Task prompt: Extract only the first line of the listing and every line after it up to and including the one with "COL.objects.link(sun)". Omit the pictures.

Source records:
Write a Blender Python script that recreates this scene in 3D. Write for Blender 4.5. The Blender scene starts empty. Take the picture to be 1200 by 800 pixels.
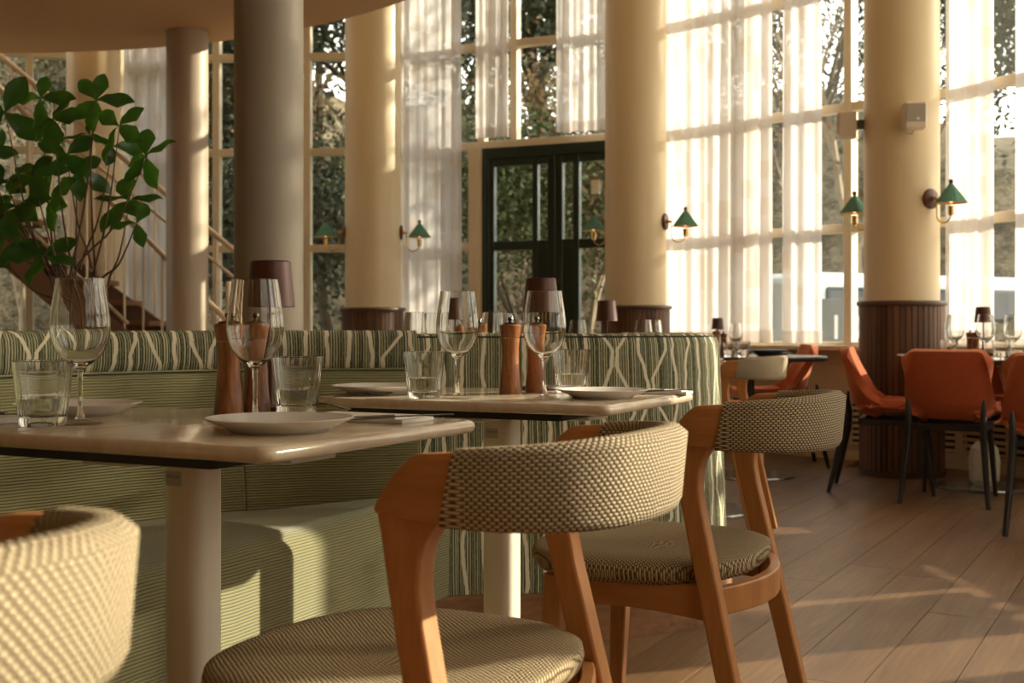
import bpy, bmesh, math, random
from mathutils import Vector, Matrix
from math import sin, cos, pi, radians as R, sqrt, atan2, floor

S = bpy.context.scene
COL = S.collection
random.seed(7)

# ------------------------------------------------------------------ camera, sky, sun, exposure
FPX, HX, HY, CAMH = 1450.0, 600.0, 384.2, 0.905
cam_d = bpy.data.cameras.new('camera')
cam_d.sensor_width = 36.0
cam_d.lens = FPX / 1200.0 * 36.0
cam_d.shift_y = -(400.0 - HY) / 1200.0
cam_d.clip_start = 0.05
cam_d.clip_end = 300
cam_d.dof.use_dof = True
cam_d.dof.focus_distance = 2.5
cam_d.dof.aperture_fstop = 7.1
cam = bpy.data.objects.new('camera', cam_d)
cam.location = (0, 0, CAMH)
cam.rotation_euler = (R(90), 0, 0)
COL.objects.link(cam)
S.camera = cam

SUN_AZ, SUN_EL = 20.0, 19.0          # direction towards the sun: angle from +x towards +y, elevation
sun_d = bpy.data.lights.new('sun', 'SUN')
sun_d.energy = 11.0
sun_d.angle = R(0.6)
sun_d.color = (1.0, 0.86, 0.68)
sun = bpy.data.objects.new('sun', sun_d)
sd = Vector((cos(R(SUN_EL)) * cos(R(SUN_AZ)), cos(R(SUN_EL)) * sin(R(SUN_AZ)), sin(R(SUN_EL))))
sun.rotation_euler = sd.to_track_quat('Z', 'Y').to_euler()
sun.location = (8, 3, 6)
COL.objects.link(sun)

world = bpy.data.worlds.new('sky')
S.world = world
world.use_nodes = True
wt = world.node_tree
for n in list(wt.nodes): wt.nodes.remove(n)
wo = wt.nodes.new('ShaderNodeOutputWorld')
wb = wt.nodes.new('ShaderNodeBackground')
wc = wt.nodes.new('ShaderNodeTexCoord')
wsep = wt.nodes.new('ShaderNodeSeparateXYZ')
wr = wt.nodes.new('ShaderNodeValToRGB')
wr.color_ramp.elements[0].position = 0.0
wr.color_ramp.elements[0].color = (1.0, 0.91, 0.80, 1)
wr.color_ramp.elements[1].position = 0.8
wr.color_ramp.elements[1].color = (0.86, 0.86, 0.88, 1)
wt.links.new(wc.outputs['Generated'], wsep.inputs[0])
wt.links.new(wsep.outputs['Z'], wr.inputs[0])
wt.links.new(wr.outputs[0], wb.inputs[0])
wb.inputs[1].default_value = 4.0
wt.links.new(wb.outputs[0], wo.inputs[0])

S.view_settings.view_transform = 'Standard'
S.view_settings.look = 'None'
S.view_settings.gamma = 1
S.view_settings.use_curve_mapping = False
S.view_settings.exposure = 0.08
S.cycles.max_bounces = 14
S.cycles.transparent_max_bounces = 24
S.cycles.transmission_bounces = 12
S.cycles.diffuse_bounces = 6
S.cycles.sample_clamp_indirect = 6

def bp(x, y, z):
    """photo pixel + real height -> point"""
    Y = FPX * (CAMH - z) / (y - HY)
    return Vector(((x - HX) / FPX * Y, Y, z))

def bd(x, y, Y):
    """photo pixel + distance -> point"""
    return Vector(((x - HX) / FPX * Y, Y, CAMH + (HY - y) / FPX * Y))

# ------------------------------------------------------------------ materials
MATS = {}

class NT:
    def __init__(s, name):
        m = bpy.data.materials.new(name)
        m.use_nodes = True
        s.m = m
        s.t = m.node_tree
        s.b = s.t.nodes['Principled BSDF']
        s.o = s.t.nodes['Material Output']
        MATS[name] = m
    def n(s, kind, **kw):
        nd = s.t.nodes.new('ShaderNode' + kind)
        for k, v in kw.items():
            if k.startswith('i_'):
                key = k[2:]
                key = int(key) if key.isdigit() else key
                sock = nd.inputs[key]
                if isinstance(v, bpy.types.NodeSocket): s.t.links.new(v, sock)
                else: sock.default_value = v
            else: setattr(nd, k, v)
        return nd
    def l(s, a, b): s.t.links.new(a, b)
    def math(s, op, a, b=None, c=None, clamp=False):
        nd = s.t.nodes.new('ShaderNodeMath'); nd.operation = op; nd.use_clamp = clamp
        for i, v in enumerate((a, b, c)):
            if v is None: continue
            if isinstance(v, bpy.types.NodeSocket): s.t.links.new(v, nd.inputs[i])
            else: nd.inputs[i].default_value = v
        return nd.outputs[0]
    def ramp(s, fac, stops, interp='LINEAR'):
        nd = s.t.nodes.new('ShaderNodeValToRGB')
        cr = nd.color_ramp; cr.interpolation = interp
        while len(cr.elements) < len(stops): cr.elements.new(0.5)
        for e, (p, c) in zip(cr.elements, stops):
            e.position = p; e.color = tuple(c) + (1,) if len(c) == 3 else c
        s.t.links.new(fac, nd.inputs[0])
        return nd.outputs[0]
    def mix(s, fac, a, b, mode='MIX'):
        nd = s.t.nodes.new('ShaderNodeMix'); nd.data_type = 'RGBA'; nd.blend_type = mode
        for sock, v in ((nd.inputs[0], fac), (nd.inputs[6], a), (nd.inputs[7], b)):
            if isinstance(v, bpy.types.NodeSocket): s.t.links.new(v, sock)
            elif isinstance(v, (int, float)): sock.default_value = v
            else: sock.default_value = tuple(v) + (1,) if len(v) == 3 else v
        return nd.outputs[2]
    def noise(s, vec, scale, detail=3, rough=0.5):
        nd = s.n('TexNoise'); nd.inputs['Scale'].default_value = scale
        nd.inputs['Detail'].default_value = detail; nd.inputs['Roughness'].default_value = rough
        if vec is not None: s.l(vec, nd.inputs['Vector'])
        return nd.outputs[0]
    def obj(s): return s.n('TexCoord').outputs['Object']
    def uv(s): return s.n('TexCoord').outputs['UV']
    def scaled(s, vec, sc, loc=(0, 0, 0)):
        nd = s.n('Mapping'); nd.inputs['Scale'].default_value = sc; nd.inputs['Location'].default_value = loc
        s.l(vec, nd.inputs['Vector']); return nd.outputs[0]
    def bump(s, h, strength=0.3, dist=0.002):
        nd = s.n('Bump'); nd.inputs['Strength'].default_value = strength; nd.inputs['Distance'].default_value = dist
        s.l(h, nd.inputs['Height']); s.l(nd.outputs[0], s.b.inputs['Normal'])
    def base(s, c, rough=0.5, metal=0.0, spec=0.5):
        if isinstance(c, bpy.types.NodeSocket): s.l(c, s.b.inputs['Base Color'])
        else: s.b.inputs['Base Color'].default_value = tuple(c) + (1,)
        s.b.inputs['Roughness'].default_value = rough
        s.b.inputs['Metallic'].default_value = metal
        s.b.inputs['Specular IOR Level'].default_value = spec

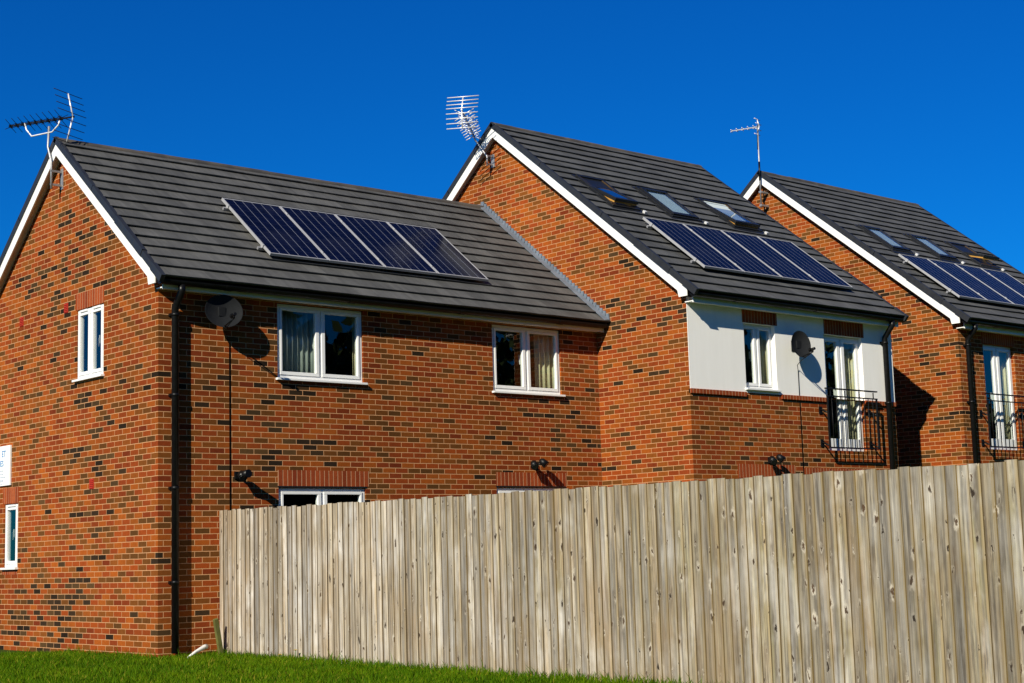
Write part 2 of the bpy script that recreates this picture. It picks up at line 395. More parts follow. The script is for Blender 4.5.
# ------------------------------------------------------------------ ground
def gz(x, y):
    yy = max(min(y, 0.0), -60.0)
    z = -.065 + .0075*yy
    w = max(0.0, min(1.0, (-x)/1.5)) * max(0.0, min(1.0, (-y-.6)/2))
    z += w*.02*math.sin(x*1.7+1.2)*math.sin(y*1.3+.4)
    return z
g = MB()
xs = [-420,-120,-40] + [-20+i*.5 for i in range(0,61)] + [25,60,150,420]
ys = [-420,-120,-50] + [-26+i*.5 for i in range(0,73)] + [20,60,150,420]
ids = [[g.pt((x,y,gz(x,y))) for x in xs] for y in ys]
for j in range(len(ys)-1):
    for i in range(len(xs)-1):
        g.f.append([ids[j][i],ids[j][i+1],ids[j+1][i+1],ids[j+1][i]]); g.uv.append([(0,0)]*4); g.attr.append(0); g.sm.append(True)
lawn = g.build('lawn', M['lawn'], fix=False); lawn['kind'] = 'structure'

def grass():
    rs = np.random.RandomState(3)
    N = 300000
    x = rs.uniform(-7.5, .87, N); y = rs.uniform(-13.5, 9.0, N)
    keep = ~((x > -.01) & (y > -.01)) & (y < 1.2*(-x)+2.4+0*y)
    # keep what the lens can plausibly see (thin out elsewhere)
    x, y = x[keep], y[keep]; n = len(x)
    z = np.array([gz(a,b) for a,b in zip(x,y)])
    near = np.exp(-np.minimum(np.abs(x-.89), np.hypot(np.maximum(0-x,0)*1.0, 0)*(y>0)+99*(y<=0))/.10)
    clump = .5+.3*np.sin(x*2.1+np.sin(y*1.7)*1.5)*np.sin(y*2.3+np.cos(x*1.3))+.25*np.sin(x*7.3+1.9*np.sin(y*5.1))*np.sin(y*6.7+1.6*np.cos(x*4.3))
    h = (.030+.034*rs.rand(n)+.022*clump)*(1+1.3*near*rs.rand(n))
    h = np.where(rs.rand(n) < .015, h*1.9, h); w = .003+.0035*rs.rand(n)
    a = rs.uniform(0, 2*np.pi, n); ln = h*rs.uniform(.15,.75,n); b = rs.uniform(0,2*np.pi,n)
    p0 = np.stack([x-np.cos(a)*w, y-np.sin(a)*w, z-.006], 1); p1 = np.stack([x+np.cos(a)*w, y+np.sin(a)*w, z-.006], 1)
    mx, my = x+np.cos(b)*ln*.35, y+np.sin(b)*ln*.35
    p2 = np.stack([mx+np.cos(a)*w*.75, my+np.sin(a)*w*.75, z+h*.6], 1); p3 = np.stack([mx-np.cos(a)*w*.75, my-np.sin(a)*w*.75, z+h*.6], 1)
    p4 = np.stack([x+np.cos(b)*ln, y+np.sin(b)*ln, z+h], 1)
    V = np.stack([p0,p1,p2,p3,p4],1).reshape(-1,3)
    me = bpy.data.meshes.new('grass')
    me.vertices.add(n*5); me.vertices.foreach_set('co', V.ravel().astype(np.float32))
    base = np.arange(n)*5
    L = np.stack([base,base+1,base+2,base+3, base+3,base+2,base+4],1)
    me.loops.add(n*7); me.loops.foreach_set('vertex_index', L.ravel().astype(np.int32))
    me.polygons.add(n*2)
    st = np.stack([np.arange(n)*7, np.arange(n)*7+4],1).ravel(); to = np.tile([4,3], n)
    me.polygons.foreach_set('loop_start', st.astype(np.int32)); me.polygons.foreach_set('loop_total', to.astype(np.int32))
    me.update(calc_edges=True)
    c = np.clip(.25+.35*clump+.45*(rs.rand(n)-.35), 0, 1); c[rs.rand(n) < .05] = 1.0
    at = me.attributes.new('rnd','FLOAT','FACE'); at.data.foreach_set('value', np.repeat(c,2).astype(np.float32))
    me.materials.append(M['grass'])
    o = bpy.data.objects.new('grass', me); COL.objects.link(o)
    tag(o, 'short green grass covering the lawn in front of the brick wall and fence', 'grass', kind='stuff')
grass()

# ------------------------------------------------------------------ house parts
def FX(y0):            # front wall, faces -Y : (a, d, z) -> (a, y0+d, z)
    return lambda a, d, z: (a, y0+d, z)
def GX(x0):            # gable wall, faces -X : (a, d, z) -> (x0+d, a, z)
    return lambda a, d, z: (x0+d, a, z)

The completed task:
Write a Blender Python script that recreates this scene in 3D. Write for Blender 4.5. The Blender scene starts empty. Take the picture to be 1200 by 800 pixels.
import bpy, bmesh, math, random
from mathutils import Vector, Matrix
from math import sin, cos, pi, radians as R, sqrt, atan2, floor

S = bpy.context.scene
COL = S.collection
random.seed(7)

# ------------------------------------------------------------------ camera, sky, sun, exposure
FPX, HX, HY, CAMH = 1450.0, 600.0, 384.2, 0.905
cam_d = bpy.data.cameras.new('camera')
cam_d.sensor_width = 36.0
cam_d.lens = FPX / 1200.0 * 36.0
cam_d.shift_y = -(400.0 - HY) / 1200.0
cam_d.clip_start = 0.05
cam_d.clip_end = 300
cam_d.dof.use_dof = True
cam_d.dof.focus_distance = 2.5
cam_d.dof.aperture_fstop = 7.1
cam = bpy.data.objects.new('camera', cam_d)
cam.location = (0, 0, CAMH)
cam.rotation_euler = (R(90), 0, 0)
COL.objects.link(cam)
S.camera = cam

SUN_AZ, SUN_EL = 20.0, 19.0          # direction towards the sun: angle from +x towards +y, elevation
sun_d = bpy.data.lights.new('sun', 'SUN')
sun_d.energy = 11.0
sun_d.angle = R(0.6)
sun_d.color = (1.0, 0.86, 0.68)
sun = bpy.data.objects.new('sun', sun_d)
sd = Vector((cos(R(SUN_EL)) * cos(R(SUN_AZ)), cos(R(SUN_EL)) * sin(R(SUN_AZ)), sin(R(SUN_EL))))
sun.rotation_euler = sd.to_track_quat('Z', 'Y').to_euler()
sun.location = (8, 3, 6)
COL.objects.link(sun)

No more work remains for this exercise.